CINCINNATI >> Whether Noah Syndergaard has made his final start in a Dodgers uniform is unclear, but 12 starts into the season the results have been consistently poor and Wednesday night was no different.
Syndergaard allowed six runs (all earned) on seven hits in three innings in an 8-6 loss to the Cincinnati Reds that was decided when Will Benson hit a walk-off home run in the ninth. The blast extended the Dodgers’ losing streak to a season-high four games, their longest skid since May 2022. They have not lost five in a row since April 2019.
The clock has been ticking on Syndergaard’s window to prove himself for some time now, and with Julio Urias expected to rejoin the rotation on Sunday and young arms Bobby Miller and Michael Grove proving to be viable options, his time certainly might have run out.
“He’s going through it. He’s been going through it all year,” Dodgers manager Dave Roberts said. “It’s not from lack of effort, preparation, care ... but it’s just not working. There’s things with that blister. There was a fingernail break tonight. He’s not going to make excuses. He understands it’s about performance.”

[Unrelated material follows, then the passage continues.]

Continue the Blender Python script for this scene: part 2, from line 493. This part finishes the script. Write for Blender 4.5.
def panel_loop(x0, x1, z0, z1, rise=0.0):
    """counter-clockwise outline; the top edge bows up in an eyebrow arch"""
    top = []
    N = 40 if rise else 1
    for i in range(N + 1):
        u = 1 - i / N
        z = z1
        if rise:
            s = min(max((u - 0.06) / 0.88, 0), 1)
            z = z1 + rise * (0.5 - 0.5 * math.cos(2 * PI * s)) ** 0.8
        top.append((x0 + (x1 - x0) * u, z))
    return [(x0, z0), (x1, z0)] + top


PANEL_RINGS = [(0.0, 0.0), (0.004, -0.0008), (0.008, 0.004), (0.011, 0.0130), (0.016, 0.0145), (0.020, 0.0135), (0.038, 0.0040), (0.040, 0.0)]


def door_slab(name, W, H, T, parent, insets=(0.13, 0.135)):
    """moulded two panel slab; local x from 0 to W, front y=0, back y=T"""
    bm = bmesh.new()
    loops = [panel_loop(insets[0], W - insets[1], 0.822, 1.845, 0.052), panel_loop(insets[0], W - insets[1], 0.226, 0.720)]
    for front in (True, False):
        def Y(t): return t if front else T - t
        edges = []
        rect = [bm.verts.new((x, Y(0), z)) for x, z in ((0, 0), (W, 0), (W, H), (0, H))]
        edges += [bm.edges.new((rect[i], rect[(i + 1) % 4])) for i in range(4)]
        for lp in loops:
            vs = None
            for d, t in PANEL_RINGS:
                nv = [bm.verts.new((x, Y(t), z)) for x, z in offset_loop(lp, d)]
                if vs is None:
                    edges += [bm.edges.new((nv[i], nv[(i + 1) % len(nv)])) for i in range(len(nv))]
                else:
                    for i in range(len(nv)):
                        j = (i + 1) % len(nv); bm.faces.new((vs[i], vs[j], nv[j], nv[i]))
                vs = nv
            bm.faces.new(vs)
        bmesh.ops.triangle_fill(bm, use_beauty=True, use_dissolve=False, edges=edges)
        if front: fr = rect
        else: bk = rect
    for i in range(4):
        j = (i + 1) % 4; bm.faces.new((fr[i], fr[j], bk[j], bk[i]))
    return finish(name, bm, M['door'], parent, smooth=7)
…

Syndergaard allowed two home runs Wednesday, including a 458-foot first-inning rocket to Reds rookie Elly De La Cruz that left his bat at 114.8 miles per hour and landed into the last rows of the right field stands at Great American Ball Park to tie the score at 2-2.
“The first thing I thought was that ball’s gone,” De la Cruz said through a translator. “I didn’t know where it landed. I was looking at my teammates. They told me it almost left the building.”
Syndergaard and one of the most hitter-friendly ballparks in MLB was always a recipe for trouble. The Dodgers have scored five runs or more in eight of his starts, but he has just one win to show for it because of a 7.16 ERA. He has given up five runs or more in three straight starts.
“We’re going to sit down with him and try to figure out. Obviously, we can’t continue at this pace of performance,” Roberts said of Syndergaard, an All-Star early in his career with the New York Mets who is 1-4 since signing a one-year, $13 million contract with the Dodgers. “There might be an opportunity to give him a reset to get this taken care of.”